O interesse não se limita aos sobreviventes da Guerra Fria nos EUA: a visitação internacional está crescendo.
“Se você não é dos Estados Unidos, sua experiência na Guerra Fria é muito mais pessoal”, diz Leonard. “Armas nucleares soviéticas não te atingiriam em 30 minutos, elas te atingiriam em quatro."
E a retórica nuclear farpada entre os EUA e a Coréia pode estar renovando tanto o interesse estrangeiro quanto o doméstico nesses locais únicos.
O fotógrafo de documentários Adam Reynolds, que passou dois anos tirando essas fotos, liga esse interesse a uma nostalgia da Guerra Fria. “Agora, com a proliferação nuclear se tornando cada vez mais um problema, estamos olhando para trás e pensando, ‘Uau. Era muito mais simples. Havia apenas dois lados’”.

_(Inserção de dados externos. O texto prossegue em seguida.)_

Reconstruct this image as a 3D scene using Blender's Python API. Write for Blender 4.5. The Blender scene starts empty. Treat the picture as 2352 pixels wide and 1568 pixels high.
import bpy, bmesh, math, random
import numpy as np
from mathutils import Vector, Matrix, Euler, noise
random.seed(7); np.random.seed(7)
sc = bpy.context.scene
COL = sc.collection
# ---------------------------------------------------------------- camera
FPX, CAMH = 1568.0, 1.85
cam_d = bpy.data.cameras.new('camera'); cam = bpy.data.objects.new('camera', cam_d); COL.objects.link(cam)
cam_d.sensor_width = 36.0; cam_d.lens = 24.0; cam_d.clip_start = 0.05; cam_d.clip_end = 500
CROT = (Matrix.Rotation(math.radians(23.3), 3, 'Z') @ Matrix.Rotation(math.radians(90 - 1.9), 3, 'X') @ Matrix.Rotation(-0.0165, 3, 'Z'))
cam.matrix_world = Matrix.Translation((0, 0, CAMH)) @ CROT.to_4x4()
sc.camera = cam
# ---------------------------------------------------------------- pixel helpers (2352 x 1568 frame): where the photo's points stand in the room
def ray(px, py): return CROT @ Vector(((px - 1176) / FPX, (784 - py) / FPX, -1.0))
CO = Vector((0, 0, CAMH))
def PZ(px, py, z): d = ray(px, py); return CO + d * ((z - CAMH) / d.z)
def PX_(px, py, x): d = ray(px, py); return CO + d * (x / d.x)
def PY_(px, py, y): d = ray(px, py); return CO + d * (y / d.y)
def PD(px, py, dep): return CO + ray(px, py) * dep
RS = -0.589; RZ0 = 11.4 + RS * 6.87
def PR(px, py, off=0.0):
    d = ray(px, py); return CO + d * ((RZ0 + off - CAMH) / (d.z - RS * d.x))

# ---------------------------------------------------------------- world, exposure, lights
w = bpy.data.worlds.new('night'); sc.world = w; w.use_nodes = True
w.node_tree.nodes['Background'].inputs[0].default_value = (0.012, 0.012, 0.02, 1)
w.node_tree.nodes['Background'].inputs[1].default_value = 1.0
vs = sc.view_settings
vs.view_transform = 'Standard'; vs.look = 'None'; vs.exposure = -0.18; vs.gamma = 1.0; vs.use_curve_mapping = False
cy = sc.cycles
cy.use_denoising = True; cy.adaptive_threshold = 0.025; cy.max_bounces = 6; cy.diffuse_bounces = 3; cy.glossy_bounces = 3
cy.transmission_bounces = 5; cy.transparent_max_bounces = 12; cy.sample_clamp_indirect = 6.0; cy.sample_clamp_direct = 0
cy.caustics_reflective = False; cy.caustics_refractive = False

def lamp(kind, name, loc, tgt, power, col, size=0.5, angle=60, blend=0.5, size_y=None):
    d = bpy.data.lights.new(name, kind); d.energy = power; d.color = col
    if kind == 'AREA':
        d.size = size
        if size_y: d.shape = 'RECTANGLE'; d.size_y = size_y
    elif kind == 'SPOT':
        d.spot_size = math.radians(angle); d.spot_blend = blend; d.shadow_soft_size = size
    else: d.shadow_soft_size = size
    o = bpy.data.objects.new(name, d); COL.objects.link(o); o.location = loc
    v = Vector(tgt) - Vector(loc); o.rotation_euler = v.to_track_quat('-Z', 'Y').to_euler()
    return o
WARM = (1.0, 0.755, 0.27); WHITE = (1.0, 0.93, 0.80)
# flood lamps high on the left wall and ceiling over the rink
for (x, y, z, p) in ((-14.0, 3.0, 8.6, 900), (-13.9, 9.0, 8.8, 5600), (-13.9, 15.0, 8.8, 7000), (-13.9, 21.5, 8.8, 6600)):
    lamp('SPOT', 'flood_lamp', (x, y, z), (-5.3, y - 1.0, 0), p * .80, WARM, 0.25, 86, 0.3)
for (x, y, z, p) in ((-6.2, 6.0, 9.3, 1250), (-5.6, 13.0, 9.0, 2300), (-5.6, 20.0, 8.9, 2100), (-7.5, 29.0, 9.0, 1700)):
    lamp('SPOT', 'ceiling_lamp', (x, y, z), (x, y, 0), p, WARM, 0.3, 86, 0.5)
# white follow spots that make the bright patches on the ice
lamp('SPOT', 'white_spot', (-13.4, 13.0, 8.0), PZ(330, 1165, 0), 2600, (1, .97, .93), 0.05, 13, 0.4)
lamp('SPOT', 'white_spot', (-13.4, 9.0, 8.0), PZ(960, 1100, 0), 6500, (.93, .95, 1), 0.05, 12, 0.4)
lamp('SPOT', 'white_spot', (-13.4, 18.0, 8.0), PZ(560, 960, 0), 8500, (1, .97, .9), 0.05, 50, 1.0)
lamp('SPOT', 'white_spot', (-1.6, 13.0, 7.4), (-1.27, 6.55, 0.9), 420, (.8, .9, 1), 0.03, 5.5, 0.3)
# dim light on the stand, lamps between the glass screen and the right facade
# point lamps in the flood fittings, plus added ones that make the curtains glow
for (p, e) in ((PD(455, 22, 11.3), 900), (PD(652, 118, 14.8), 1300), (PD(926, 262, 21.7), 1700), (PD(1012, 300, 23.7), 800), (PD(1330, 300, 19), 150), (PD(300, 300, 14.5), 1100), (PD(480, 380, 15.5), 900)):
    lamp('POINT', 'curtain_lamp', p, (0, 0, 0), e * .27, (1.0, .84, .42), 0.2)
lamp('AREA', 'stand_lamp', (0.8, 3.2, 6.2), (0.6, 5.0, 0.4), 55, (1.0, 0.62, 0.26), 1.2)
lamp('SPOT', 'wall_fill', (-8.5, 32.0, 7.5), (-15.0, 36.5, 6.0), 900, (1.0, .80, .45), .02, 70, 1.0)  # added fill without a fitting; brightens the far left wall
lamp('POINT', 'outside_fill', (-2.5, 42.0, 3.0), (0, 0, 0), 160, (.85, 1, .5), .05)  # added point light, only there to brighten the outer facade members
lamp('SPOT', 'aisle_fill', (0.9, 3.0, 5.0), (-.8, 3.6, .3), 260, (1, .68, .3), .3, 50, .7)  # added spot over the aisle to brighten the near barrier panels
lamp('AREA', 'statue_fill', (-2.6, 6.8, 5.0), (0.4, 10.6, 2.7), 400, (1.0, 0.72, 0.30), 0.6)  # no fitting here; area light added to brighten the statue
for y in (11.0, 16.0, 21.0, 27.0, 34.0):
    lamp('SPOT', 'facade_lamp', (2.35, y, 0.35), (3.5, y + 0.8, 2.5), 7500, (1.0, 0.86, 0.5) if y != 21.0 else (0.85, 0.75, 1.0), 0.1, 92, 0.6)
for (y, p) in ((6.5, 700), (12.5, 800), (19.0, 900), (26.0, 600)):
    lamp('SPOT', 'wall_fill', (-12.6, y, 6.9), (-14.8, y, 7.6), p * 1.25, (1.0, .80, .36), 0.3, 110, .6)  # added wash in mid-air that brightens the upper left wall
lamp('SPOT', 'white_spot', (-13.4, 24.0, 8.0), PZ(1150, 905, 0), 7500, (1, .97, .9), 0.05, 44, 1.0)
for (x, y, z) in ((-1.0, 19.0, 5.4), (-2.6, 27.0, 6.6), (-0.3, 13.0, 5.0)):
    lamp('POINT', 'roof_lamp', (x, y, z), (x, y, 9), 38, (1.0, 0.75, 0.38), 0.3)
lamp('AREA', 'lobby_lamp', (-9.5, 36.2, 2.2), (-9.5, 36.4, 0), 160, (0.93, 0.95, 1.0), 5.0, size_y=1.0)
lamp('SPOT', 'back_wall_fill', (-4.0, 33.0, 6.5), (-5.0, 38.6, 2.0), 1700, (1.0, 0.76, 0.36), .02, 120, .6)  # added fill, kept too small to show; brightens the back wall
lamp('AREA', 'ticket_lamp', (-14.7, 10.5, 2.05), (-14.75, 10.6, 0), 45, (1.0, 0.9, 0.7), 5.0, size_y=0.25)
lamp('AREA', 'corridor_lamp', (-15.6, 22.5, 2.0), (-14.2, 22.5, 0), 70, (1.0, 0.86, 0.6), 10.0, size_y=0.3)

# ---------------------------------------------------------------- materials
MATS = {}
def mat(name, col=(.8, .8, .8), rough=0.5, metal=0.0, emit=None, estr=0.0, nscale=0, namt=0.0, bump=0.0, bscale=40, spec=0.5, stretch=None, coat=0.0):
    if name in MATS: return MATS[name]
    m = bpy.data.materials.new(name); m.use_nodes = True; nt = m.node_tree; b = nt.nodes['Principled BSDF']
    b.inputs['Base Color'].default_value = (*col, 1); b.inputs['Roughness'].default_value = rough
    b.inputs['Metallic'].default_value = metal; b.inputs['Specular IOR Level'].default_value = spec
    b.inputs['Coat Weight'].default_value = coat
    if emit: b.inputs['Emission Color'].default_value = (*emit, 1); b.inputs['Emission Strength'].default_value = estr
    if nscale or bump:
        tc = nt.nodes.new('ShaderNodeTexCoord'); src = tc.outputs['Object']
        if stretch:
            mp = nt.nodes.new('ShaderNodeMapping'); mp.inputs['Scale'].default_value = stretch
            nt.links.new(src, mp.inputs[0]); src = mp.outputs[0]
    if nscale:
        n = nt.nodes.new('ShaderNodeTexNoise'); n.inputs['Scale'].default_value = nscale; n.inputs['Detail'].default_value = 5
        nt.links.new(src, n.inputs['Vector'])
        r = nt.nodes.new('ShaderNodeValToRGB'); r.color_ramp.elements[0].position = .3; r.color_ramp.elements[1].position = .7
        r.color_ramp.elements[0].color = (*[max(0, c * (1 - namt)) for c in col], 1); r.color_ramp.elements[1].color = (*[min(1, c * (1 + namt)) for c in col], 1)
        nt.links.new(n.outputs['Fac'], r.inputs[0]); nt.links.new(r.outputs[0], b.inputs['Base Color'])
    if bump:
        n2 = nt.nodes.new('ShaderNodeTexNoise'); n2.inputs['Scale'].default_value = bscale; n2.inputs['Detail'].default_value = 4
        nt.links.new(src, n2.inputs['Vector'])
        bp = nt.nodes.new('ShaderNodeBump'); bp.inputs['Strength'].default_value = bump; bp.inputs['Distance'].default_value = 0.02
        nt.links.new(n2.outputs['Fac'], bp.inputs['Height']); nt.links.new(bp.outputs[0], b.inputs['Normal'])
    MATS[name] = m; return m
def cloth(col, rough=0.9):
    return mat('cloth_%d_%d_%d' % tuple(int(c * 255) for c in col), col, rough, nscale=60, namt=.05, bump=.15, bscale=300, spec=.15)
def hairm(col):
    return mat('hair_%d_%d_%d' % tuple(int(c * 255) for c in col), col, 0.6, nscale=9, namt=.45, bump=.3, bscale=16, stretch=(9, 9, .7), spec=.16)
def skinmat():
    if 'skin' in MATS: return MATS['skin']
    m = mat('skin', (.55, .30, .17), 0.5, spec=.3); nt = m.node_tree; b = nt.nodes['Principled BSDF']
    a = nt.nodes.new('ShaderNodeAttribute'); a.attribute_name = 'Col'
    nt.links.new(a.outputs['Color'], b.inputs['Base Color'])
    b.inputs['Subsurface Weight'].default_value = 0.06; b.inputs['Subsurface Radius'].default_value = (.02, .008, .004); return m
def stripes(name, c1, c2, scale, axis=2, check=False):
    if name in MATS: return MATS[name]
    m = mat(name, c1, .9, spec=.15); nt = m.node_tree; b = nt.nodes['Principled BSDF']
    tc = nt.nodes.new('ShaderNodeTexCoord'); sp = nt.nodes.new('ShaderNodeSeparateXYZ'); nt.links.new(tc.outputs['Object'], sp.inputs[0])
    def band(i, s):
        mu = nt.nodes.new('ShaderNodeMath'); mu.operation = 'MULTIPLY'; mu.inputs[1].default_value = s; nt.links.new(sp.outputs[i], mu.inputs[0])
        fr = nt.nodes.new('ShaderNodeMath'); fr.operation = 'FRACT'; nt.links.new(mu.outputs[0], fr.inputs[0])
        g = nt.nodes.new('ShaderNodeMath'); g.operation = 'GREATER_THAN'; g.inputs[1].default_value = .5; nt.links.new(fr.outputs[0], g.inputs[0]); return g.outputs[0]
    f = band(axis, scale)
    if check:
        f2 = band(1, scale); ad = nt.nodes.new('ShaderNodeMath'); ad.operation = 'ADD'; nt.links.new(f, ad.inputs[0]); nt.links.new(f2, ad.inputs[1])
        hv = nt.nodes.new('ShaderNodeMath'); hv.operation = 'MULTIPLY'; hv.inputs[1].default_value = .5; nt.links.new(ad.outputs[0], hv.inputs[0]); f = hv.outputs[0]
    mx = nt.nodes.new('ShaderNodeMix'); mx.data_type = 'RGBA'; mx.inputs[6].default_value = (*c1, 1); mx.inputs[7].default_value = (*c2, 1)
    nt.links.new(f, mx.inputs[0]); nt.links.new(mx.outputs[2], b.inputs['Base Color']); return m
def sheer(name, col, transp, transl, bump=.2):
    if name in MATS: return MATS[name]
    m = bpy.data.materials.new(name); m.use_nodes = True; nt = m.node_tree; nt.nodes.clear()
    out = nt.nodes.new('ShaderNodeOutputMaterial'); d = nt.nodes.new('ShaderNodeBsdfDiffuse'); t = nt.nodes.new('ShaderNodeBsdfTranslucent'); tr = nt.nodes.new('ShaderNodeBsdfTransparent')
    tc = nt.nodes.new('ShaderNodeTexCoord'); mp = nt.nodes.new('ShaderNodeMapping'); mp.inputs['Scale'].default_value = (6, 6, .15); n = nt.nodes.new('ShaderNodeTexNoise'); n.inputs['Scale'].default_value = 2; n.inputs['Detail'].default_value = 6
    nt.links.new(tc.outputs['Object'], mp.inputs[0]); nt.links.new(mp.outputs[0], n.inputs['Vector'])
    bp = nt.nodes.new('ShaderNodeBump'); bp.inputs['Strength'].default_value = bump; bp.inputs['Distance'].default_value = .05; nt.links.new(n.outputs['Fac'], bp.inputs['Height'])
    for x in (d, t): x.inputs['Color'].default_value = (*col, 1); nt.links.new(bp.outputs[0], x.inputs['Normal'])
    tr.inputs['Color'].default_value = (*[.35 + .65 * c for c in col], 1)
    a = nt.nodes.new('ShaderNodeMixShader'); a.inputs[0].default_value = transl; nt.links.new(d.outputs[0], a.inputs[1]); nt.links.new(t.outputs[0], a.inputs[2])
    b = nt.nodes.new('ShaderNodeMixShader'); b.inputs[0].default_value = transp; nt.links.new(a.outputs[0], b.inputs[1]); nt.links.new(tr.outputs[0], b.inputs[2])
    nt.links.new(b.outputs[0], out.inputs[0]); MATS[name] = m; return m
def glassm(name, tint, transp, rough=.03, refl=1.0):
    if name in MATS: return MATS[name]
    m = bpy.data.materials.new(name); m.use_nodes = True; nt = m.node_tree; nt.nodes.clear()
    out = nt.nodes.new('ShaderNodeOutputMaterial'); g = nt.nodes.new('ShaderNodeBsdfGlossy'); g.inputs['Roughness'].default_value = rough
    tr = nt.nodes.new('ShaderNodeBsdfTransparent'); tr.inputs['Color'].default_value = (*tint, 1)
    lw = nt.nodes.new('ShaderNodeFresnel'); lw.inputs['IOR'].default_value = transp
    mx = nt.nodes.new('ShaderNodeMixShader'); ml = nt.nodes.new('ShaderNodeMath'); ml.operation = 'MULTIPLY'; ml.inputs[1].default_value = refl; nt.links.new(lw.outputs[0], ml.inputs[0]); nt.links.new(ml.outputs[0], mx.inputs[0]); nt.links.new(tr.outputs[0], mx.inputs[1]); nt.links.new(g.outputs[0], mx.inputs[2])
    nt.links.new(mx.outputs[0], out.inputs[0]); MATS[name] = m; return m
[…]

Reynolds reconhece a importância das bases nucleares, mas também diz que eles provocam um “sentimento estranho”: “O que estamos realmente celebrando? Estamos celebrando o quanto somos fortes, que podemos destruir o mundo? Ou é uma espécie de lição sobre moralidade ou um conto preventivo que estamos tentando preservar?”
Para Morris, o objetivo é um pouco mais claro.
“Queremos que as pessoas saiam daqui entendendo, pelo menos vagamente, o que é uma arma nuclear, qual é sua capacidade, o custo para manter e operar, e o que é necessário”, diz ela. “E para ajudar [as pessoas] a tomar uma decisão sobre o que eles querem que o futuro das armas nucleares nos Estados Unidos seja”.
“Você pode ler sobre armas nucleares durante todo o dia”, acrescenta ela, “mas é improvável que tenha o mesmo impacto do que estar a três metros de distância de um míssil balístico intercontinental”.